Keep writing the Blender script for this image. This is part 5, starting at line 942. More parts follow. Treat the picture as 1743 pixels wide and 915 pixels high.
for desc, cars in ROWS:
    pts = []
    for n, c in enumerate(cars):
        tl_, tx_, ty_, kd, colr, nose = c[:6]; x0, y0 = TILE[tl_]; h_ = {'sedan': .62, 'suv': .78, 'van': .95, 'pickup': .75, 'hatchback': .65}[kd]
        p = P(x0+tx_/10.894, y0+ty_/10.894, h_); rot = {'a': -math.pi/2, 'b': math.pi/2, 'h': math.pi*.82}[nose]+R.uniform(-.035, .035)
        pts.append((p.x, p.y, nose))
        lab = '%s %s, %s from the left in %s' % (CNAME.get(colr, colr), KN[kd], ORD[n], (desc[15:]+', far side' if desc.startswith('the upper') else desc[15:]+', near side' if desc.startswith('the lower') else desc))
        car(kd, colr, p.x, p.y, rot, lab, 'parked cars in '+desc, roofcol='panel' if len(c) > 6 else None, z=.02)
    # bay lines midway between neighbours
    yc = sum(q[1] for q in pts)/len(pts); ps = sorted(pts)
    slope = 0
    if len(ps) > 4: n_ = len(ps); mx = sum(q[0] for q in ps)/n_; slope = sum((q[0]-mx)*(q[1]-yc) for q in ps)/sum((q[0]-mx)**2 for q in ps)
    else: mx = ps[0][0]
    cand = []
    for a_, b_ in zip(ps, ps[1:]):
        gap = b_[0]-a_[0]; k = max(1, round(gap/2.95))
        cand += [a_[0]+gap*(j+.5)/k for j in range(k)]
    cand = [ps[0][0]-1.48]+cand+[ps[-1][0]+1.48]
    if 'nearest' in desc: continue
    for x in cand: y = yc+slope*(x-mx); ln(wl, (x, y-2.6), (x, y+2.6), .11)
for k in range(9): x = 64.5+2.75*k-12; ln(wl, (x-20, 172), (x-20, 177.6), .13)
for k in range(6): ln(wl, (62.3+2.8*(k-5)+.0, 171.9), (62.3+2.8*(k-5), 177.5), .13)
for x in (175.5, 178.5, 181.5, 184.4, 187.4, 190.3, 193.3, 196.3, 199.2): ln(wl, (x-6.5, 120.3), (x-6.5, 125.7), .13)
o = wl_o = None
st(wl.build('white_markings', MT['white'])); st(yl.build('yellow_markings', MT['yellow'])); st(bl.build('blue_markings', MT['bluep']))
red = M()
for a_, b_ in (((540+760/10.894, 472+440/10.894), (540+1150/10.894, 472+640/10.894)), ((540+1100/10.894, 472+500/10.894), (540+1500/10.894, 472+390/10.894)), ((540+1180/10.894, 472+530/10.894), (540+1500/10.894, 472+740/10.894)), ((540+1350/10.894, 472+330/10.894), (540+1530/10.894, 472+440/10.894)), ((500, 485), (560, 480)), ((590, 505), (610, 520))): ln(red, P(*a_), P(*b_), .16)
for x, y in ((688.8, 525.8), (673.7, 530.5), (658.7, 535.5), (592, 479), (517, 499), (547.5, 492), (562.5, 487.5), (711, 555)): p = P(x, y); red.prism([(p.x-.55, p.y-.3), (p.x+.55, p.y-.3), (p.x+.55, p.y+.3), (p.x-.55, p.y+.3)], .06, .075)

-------

[Written task] All of the data must be returned exactly.

[Reply]
Keep writing the Blender script for this image. This is part 5, starting at line 942. More parts follow. Treat the picture as 1743 pixels wide and 915 pixels high.
for desc, cars in ROWS:
    pts = []
    for n, c in enumerate(cars):
        tl_, tx_, ty_, kd, colr, nose = c[:6]; x0, y0 = TILE[tl_]; h_ = {'sedan': .62, 'suv': .78, 'van': .95, 'pickup': .75, 'hatchback': .65}[kd]
        p = P(x0+tx_/10.894, y0+ty_/10.894, h_); rot = {'a': -math.pi/2, 'b': math.pi/2, 'h': math.pi*.82}[nose]+R.uniform(-.035, .035)
        pts.append((p.x, p.y, nose))
        lab = '%s %s, %s from the left in %s' % (CNAME.get(colr, colr), KN[kd], ORD[n], (desc[15:]+', far side' if desc.startswith('the upper') else desc[15:]+', near side' if desc.startswith('the lower') else desc))
        car(kd, colr, p.x, p.y, rot, lab, 'parked cars in '+desc, roofcol='panel' if len(c) > 6 else None, z=.02)
    # bay lines midway between neighbours
    yc = sum(q[1] for q in pts)/len(pts); ps = sorted(pts)
    slope = 0
    if len(ps) > 4: n_ = len(ps); mx = sum(q[0] for q in ps)/n_; slope = sum((q[0]-mx)*(q[1]-yc) for q in ps)/sum((q[0]-mx)**2 for q in ps)
    else: mx = ps[0][0]
    cand = []
    for a_, b_ in zip(ps, ps[1:]):
        gap = b_[0]-a_[0]; k = max(1, round(gap/2.95))
        cand += [a_[0]+gap*(j+.5)/k for j in range(k)]
    cand = [ps[0][0]-1.48]+cand+[ps[-1][0]+1.48]
    if 'nearest' in desc: continue
    for x in cand: y = yc+slope*(x-mx); ln(wl, (x, y-2.6), (x, y+2.6), .11)
for k in range(9): x = 64.5+2.75*k-12; ln(wl, (x-20, 172), (x-20, 177.6), .13)
for k in range(6): ln(wl, (62.3+2.8*(k-5)+.0, 171.9), (62.3+2.8*(k-5), 177.5), .13)
for x in (175.5, 178.5, 181.5, 184.4, 187.4, 190.3, 193.3, 196.3, 199.2): ln(wl, (x-6.5, 120.3), (x-6.5, 125.7), .13)
o = wl_o = None
st(wl.build('white_markings', MT['white'])); st(yl.build('yellow_markings', MT['yellow'])); st(bl.build('blue_markings', MT['bluep']))
red = M()
for a_, b_ in (((540+760/10.894, 472+440/10.894), (540+1150/10.894, 472+640/10.894)), ((540+1100/10.894, 472+500/10.894), (540+1500/10.894, 472+390/10.894)), ((540+1180/10.894, 472+530/10.894), (540+1500/10.894, 472+740/10.894)), ((540+1350/10.894, 472+330/10.894), (540+1530/10.894, 472+440/10.894)), ((500, 485), (560, 480)), ((590, 505), (610, 520))): ln(red, P(*a_), P(*b_), .16)
for x, y in ((688.8, 525.8), (673.7, 530.5), (658.7, 535.5), (592, 479), (517, 499), (547.5, 492), (562.5, 487.5), (711, 555)): p = P(x, y); red.prism([(p.x-.55, p.y-.3), (p.x+.55, p.y-.3), (p.x+.55, p.y+.3), (p.x-.55, p.y+.3)], .06, .075)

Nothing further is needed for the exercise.